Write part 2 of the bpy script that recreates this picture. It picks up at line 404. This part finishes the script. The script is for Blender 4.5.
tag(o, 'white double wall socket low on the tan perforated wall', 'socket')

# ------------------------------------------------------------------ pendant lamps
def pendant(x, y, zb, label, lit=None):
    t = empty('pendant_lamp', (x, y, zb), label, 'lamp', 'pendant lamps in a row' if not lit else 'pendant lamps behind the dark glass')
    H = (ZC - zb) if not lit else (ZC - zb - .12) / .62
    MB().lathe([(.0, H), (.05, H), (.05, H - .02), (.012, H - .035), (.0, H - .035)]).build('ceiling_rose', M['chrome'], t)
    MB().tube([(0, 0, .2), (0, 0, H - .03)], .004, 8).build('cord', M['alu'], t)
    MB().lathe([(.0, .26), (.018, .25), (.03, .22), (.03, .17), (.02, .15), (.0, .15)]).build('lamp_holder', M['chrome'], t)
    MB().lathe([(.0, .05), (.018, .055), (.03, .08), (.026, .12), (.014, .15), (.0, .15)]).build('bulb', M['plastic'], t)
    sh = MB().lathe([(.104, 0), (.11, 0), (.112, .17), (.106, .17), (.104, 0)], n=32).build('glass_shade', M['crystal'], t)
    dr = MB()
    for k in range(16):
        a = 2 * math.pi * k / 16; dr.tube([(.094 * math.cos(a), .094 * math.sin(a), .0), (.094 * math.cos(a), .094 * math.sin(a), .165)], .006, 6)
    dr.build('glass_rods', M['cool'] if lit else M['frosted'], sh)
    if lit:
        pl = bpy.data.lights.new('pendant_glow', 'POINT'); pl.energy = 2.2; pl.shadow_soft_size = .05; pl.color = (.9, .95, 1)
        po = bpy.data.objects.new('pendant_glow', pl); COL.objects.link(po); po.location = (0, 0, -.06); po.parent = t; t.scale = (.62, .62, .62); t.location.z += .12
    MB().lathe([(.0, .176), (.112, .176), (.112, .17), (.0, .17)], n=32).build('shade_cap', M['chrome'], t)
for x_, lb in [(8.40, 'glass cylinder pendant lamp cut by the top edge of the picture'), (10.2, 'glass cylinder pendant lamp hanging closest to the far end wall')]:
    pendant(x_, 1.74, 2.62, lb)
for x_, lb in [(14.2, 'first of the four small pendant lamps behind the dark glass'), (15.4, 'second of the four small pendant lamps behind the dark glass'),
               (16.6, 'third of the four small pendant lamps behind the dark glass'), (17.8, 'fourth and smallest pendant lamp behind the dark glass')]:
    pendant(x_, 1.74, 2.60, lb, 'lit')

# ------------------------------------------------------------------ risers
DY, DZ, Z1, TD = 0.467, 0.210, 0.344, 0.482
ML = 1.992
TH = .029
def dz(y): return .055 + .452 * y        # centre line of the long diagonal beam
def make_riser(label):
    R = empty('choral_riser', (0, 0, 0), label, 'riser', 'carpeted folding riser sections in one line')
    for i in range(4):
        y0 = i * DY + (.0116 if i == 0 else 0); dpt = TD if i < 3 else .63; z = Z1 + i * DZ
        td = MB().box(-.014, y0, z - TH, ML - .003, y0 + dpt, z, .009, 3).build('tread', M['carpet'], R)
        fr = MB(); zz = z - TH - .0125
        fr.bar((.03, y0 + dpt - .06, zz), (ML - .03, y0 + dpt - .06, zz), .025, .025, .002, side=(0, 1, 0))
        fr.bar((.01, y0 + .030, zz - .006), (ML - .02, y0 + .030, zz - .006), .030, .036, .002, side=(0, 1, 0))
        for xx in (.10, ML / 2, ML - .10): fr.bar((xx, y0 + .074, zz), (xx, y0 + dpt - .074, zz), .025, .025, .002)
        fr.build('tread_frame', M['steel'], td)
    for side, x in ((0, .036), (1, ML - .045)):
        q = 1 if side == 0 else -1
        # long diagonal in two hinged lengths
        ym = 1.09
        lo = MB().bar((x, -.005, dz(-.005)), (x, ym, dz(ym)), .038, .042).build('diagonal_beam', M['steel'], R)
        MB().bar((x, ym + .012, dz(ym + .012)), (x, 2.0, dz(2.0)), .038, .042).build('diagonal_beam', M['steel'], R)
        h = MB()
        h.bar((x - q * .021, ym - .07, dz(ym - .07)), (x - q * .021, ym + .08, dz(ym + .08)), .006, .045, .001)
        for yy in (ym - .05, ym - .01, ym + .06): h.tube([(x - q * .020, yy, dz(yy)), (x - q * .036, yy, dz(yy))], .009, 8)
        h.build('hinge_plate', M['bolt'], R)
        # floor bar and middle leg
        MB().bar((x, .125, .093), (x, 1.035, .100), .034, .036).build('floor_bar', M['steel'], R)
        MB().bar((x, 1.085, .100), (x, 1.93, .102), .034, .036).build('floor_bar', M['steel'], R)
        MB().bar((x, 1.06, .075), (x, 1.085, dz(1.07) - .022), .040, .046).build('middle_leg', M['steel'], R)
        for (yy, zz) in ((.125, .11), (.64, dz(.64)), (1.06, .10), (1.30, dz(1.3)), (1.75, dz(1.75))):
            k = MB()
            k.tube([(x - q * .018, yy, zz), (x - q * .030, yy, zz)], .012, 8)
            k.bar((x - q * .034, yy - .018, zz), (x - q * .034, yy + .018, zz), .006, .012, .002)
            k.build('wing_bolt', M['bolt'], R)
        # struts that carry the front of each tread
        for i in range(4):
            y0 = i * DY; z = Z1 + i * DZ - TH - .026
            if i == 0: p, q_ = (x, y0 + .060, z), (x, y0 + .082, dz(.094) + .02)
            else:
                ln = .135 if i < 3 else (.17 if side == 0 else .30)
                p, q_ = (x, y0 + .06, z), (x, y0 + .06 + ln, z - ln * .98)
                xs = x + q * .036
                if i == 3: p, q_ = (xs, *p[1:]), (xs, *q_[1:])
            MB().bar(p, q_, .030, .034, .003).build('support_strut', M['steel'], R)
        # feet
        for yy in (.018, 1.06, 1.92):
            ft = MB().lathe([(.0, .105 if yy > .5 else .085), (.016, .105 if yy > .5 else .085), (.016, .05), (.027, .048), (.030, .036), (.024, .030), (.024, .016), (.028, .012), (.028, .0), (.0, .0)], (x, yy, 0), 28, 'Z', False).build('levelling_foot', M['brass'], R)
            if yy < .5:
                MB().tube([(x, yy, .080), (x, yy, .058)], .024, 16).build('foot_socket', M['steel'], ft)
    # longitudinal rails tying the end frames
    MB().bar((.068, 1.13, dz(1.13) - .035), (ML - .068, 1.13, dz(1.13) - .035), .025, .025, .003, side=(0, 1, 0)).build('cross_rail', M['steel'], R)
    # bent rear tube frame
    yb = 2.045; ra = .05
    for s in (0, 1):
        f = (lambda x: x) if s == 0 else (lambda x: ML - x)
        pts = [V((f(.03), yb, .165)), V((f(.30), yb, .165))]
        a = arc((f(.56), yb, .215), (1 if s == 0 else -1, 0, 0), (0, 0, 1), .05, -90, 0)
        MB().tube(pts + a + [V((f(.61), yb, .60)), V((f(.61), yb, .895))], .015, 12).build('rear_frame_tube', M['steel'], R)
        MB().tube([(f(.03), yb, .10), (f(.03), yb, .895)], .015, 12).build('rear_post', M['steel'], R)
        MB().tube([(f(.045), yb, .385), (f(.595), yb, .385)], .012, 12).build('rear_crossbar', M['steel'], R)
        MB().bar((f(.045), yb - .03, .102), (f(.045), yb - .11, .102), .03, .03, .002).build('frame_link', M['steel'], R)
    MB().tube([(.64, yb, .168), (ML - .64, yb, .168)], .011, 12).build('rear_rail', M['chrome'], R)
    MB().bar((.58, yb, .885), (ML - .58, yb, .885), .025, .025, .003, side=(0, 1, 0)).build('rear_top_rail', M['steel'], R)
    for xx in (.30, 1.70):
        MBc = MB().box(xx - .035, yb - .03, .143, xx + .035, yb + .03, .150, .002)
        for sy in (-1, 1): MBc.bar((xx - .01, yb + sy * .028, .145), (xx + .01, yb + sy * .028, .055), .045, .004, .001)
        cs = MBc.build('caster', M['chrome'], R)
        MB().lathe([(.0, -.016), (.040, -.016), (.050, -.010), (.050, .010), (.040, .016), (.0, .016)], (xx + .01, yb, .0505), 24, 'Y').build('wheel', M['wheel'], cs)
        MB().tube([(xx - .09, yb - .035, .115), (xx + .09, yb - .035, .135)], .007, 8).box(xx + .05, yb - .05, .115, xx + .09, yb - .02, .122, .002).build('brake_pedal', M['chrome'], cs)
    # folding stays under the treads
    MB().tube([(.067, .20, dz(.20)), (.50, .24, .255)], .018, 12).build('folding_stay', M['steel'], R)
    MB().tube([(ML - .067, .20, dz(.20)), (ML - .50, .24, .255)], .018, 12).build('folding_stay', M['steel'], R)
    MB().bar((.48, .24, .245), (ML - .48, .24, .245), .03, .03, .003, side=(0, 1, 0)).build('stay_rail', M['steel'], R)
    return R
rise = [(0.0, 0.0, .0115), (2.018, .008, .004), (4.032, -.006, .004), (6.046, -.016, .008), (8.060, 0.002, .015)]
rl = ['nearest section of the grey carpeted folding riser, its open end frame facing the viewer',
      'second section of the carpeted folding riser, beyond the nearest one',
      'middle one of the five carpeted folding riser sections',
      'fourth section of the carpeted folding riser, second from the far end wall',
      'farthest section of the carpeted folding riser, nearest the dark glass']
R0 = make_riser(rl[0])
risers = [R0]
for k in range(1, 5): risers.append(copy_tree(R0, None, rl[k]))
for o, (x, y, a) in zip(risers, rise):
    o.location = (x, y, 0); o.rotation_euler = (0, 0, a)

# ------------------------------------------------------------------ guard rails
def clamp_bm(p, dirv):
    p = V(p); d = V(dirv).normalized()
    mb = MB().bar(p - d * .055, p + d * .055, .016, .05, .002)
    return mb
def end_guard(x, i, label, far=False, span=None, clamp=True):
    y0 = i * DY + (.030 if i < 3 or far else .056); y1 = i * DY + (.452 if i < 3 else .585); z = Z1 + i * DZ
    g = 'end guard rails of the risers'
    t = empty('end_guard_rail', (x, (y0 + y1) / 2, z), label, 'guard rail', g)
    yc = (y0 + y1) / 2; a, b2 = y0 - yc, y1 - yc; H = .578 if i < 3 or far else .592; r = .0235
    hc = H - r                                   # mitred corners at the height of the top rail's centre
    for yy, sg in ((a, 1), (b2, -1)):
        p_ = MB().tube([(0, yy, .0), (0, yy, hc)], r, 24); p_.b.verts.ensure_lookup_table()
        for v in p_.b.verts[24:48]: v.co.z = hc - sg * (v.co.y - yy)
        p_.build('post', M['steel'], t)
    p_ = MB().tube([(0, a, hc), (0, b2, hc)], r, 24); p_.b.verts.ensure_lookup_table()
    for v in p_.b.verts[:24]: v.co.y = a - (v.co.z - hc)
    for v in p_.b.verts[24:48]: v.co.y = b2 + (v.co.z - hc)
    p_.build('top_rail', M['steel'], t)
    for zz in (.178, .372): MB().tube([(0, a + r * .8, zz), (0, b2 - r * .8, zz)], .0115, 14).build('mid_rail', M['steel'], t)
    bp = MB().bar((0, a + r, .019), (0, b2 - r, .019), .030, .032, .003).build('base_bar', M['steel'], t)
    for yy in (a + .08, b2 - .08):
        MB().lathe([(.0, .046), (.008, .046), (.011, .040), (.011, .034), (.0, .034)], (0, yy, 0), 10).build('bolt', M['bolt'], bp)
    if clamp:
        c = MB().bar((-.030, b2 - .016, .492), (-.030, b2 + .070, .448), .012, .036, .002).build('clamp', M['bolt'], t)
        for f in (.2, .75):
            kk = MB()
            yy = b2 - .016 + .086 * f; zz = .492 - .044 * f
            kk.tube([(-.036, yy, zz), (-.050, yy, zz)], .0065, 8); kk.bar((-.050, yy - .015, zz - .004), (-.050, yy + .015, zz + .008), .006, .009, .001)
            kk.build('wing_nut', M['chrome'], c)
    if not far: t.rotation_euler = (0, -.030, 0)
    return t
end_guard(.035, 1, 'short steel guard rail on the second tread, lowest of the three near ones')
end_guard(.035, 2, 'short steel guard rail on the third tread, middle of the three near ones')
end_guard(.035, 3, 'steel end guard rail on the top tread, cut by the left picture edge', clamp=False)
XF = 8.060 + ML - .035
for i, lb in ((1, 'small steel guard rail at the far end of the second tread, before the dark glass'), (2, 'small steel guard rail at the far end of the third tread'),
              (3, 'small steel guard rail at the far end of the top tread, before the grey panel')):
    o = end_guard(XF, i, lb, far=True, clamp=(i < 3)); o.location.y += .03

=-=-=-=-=

Exercise objective - For the listing above, identify each line bearing "that".

Task solution -
Write part 2 of the bpy script that recreates this picture. It picks up at line 404. This part finishes the script. The script is for Blender 4.5.
        # struts that carry the front of each tread